-- begin --
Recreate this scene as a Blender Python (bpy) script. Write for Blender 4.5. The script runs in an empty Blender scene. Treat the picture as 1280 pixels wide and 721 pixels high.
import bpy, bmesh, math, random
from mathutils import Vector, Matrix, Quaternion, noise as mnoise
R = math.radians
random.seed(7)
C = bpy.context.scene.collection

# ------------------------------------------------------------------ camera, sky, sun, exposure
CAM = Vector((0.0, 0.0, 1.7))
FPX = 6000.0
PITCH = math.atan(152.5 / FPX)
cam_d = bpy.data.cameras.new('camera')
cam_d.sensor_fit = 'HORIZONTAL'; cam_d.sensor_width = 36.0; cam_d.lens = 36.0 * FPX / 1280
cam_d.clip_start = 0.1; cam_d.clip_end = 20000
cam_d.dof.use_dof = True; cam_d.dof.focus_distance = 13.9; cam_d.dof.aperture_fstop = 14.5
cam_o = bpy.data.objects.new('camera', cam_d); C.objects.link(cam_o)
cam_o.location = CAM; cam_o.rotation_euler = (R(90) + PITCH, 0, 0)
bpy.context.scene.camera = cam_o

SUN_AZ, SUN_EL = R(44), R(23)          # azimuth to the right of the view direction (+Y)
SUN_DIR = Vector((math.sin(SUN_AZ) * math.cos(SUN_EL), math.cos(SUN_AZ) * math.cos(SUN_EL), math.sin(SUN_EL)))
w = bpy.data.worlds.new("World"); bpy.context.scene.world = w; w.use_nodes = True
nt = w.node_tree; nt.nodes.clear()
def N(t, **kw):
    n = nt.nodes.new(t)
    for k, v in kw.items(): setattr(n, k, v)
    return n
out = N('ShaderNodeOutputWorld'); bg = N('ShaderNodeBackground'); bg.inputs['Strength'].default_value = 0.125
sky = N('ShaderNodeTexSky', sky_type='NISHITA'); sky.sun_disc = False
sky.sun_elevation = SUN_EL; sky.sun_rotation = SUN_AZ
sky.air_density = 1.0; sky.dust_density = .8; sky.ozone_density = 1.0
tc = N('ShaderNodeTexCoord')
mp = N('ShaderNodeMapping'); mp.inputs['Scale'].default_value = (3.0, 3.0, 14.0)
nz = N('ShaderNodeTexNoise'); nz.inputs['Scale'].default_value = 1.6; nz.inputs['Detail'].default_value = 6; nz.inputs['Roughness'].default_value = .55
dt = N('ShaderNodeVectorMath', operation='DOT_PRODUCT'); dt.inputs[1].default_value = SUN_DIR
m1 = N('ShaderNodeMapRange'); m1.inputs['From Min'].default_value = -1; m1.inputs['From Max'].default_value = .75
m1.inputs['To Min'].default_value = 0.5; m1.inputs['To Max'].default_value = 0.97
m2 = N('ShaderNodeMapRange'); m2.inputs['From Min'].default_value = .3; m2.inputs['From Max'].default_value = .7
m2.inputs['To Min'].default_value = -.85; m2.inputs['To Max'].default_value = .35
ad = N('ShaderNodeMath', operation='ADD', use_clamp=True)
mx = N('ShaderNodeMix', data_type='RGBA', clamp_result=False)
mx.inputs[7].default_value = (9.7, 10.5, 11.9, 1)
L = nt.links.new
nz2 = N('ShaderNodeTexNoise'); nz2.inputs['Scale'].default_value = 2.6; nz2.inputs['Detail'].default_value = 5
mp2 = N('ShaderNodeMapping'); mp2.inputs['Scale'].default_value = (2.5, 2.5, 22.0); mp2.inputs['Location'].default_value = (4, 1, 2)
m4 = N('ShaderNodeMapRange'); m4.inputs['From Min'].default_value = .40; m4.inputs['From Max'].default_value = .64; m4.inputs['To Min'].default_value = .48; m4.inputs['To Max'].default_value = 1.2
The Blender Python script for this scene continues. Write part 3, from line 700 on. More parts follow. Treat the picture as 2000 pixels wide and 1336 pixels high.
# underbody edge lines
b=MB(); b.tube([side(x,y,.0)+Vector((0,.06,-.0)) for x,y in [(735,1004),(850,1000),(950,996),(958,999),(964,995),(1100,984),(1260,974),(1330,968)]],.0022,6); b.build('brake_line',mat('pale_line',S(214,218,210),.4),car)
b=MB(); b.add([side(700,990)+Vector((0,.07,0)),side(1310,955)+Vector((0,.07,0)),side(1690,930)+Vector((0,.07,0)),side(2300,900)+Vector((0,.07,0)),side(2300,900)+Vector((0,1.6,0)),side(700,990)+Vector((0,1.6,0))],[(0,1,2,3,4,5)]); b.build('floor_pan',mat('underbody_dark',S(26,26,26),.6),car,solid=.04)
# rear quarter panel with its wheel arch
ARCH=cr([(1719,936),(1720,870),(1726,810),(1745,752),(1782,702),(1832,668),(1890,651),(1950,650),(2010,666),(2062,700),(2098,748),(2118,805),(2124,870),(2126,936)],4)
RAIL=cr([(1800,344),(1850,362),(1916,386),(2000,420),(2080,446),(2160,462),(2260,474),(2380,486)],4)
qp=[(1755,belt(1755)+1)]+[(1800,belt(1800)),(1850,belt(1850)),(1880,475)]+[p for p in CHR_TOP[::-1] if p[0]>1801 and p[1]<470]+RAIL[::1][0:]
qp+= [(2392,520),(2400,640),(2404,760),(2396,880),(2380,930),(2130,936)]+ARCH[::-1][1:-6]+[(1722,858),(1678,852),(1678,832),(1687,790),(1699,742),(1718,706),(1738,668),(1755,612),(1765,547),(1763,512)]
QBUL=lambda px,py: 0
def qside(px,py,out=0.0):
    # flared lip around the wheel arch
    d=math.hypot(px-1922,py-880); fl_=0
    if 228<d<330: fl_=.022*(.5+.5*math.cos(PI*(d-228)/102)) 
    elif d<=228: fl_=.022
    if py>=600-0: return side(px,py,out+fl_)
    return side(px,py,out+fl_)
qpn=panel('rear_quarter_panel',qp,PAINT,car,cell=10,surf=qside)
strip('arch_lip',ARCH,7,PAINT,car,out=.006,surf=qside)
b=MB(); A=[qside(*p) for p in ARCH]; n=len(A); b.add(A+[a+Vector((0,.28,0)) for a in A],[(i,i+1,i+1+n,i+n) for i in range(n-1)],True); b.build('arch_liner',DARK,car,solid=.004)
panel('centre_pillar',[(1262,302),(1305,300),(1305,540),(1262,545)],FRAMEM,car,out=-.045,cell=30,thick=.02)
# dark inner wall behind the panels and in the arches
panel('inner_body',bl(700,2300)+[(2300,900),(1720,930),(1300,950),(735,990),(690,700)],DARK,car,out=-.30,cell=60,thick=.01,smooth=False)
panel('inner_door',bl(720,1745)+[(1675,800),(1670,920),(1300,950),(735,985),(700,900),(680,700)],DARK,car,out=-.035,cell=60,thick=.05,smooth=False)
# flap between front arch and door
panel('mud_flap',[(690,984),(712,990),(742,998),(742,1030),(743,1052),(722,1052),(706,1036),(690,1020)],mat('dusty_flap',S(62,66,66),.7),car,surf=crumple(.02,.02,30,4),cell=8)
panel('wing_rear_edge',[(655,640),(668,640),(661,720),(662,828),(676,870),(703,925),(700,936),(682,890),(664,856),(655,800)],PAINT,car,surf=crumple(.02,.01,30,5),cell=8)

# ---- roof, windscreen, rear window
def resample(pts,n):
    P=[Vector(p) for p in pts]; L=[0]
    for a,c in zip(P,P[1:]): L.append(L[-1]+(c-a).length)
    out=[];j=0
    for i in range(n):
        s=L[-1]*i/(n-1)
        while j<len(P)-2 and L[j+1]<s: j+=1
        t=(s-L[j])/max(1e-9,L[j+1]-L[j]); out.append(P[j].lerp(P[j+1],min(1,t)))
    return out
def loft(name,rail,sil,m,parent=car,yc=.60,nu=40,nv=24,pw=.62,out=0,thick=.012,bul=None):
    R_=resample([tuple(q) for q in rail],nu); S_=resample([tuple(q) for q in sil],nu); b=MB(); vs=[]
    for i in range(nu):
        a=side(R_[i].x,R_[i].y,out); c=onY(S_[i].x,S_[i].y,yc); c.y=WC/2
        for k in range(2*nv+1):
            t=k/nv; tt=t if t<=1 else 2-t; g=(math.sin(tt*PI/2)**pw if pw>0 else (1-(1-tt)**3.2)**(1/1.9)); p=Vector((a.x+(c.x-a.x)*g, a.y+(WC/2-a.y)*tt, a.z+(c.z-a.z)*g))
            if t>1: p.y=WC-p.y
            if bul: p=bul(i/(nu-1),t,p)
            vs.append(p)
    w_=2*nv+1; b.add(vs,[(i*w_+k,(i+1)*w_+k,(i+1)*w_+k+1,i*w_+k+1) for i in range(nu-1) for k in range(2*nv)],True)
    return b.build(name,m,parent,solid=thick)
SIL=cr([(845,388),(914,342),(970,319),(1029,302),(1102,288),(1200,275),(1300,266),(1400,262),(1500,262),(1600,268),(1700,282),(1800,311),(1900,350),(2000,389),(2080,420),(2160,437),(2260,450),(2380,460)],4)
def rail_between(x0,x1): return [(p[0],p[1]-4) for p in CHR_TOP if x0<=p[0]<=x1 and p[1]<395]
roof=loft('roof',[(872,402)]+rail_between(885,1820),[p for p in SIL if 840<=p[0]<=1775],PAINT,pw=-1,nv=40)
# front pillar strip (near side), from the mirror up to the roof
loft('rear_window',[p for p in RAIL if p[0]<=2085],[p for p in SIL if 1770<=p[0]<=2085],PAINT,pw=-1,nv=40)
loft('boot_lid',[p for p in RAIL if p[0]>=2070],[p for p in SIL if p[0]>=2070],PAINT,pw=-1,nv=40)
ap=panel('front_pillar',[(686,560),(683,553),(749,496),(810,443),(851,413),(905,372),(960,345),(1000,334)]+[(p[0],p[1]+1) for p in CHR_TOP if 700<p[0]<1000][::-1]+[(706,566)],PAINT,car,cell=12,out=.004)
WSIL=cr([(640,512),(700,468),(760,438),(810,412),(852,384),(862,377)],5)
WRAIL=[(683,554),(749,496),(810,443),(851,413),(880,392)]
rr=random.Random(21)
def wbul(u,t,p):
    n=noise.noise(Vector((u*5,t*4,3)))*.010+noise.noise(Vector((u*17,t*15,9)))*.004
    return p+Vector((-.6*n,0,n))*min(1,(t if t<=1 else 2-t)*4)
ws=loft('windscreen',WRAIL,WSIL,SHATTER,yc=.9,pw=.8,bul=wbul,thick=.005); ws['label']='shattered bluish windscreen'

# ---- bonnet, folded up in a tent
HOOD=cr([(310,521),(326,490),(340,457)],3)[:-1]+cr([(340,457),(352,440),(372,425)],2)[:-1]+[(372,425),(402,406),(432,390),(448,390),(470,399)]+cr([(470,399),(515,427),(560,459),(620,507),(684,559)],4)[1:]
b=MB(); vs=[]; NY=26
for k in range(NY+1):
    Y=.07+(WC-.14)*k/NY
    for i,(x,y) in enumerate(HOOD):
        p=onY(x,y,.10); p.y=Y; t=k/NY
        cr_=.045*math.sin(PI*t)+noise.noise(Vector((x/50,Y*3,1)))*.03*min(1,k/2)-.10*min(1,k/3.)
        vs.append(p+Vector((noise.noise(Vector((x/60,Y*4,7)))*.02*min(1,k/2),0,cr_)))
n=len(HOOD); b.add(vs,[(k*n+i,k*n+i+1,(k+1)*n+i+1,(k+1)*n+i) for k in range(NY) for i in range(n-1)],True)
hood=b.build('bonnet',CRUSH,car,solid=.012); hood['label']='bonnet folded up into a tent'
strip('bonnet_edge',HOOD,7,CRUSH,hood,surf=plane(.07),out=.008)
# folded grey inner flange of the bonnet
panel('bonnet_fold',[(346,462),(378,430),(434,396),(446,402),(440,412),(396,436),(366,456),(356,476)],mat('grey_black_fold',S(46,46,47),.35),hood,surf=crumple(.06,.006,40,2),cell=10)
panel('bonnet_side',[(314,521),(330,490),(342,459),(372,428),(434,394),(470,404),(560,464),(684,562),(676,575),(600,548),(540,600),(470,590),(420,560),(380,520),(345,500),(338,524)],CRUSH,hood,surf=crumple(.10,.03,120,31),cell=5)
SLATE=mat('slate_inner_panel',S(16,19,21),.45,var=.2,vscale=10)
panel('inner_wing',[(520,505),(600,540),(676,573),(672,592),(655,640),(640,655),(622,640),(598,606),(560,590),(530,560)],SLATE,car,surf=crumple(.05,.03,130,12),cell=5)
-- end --
*Stated problem*.
Give again, word for word, the lines of the listing, starting at its first line and ending with the line containing "C = bpy.context.scene.collection".

*Output for this task*.
Recreate this scene as a Blender Python (bpy) script. Write for Blender 4.5. The script runs in an empty Blender scene. Treat the picture as 1280 pixels wide and 721 pixels high.
import bpy, bmesh, math, random
from mathutils import Vector, Matrix, Quaternion, noise as mnoise
R = math.radians
random.seed(7)
C = bpy.context.scene.collection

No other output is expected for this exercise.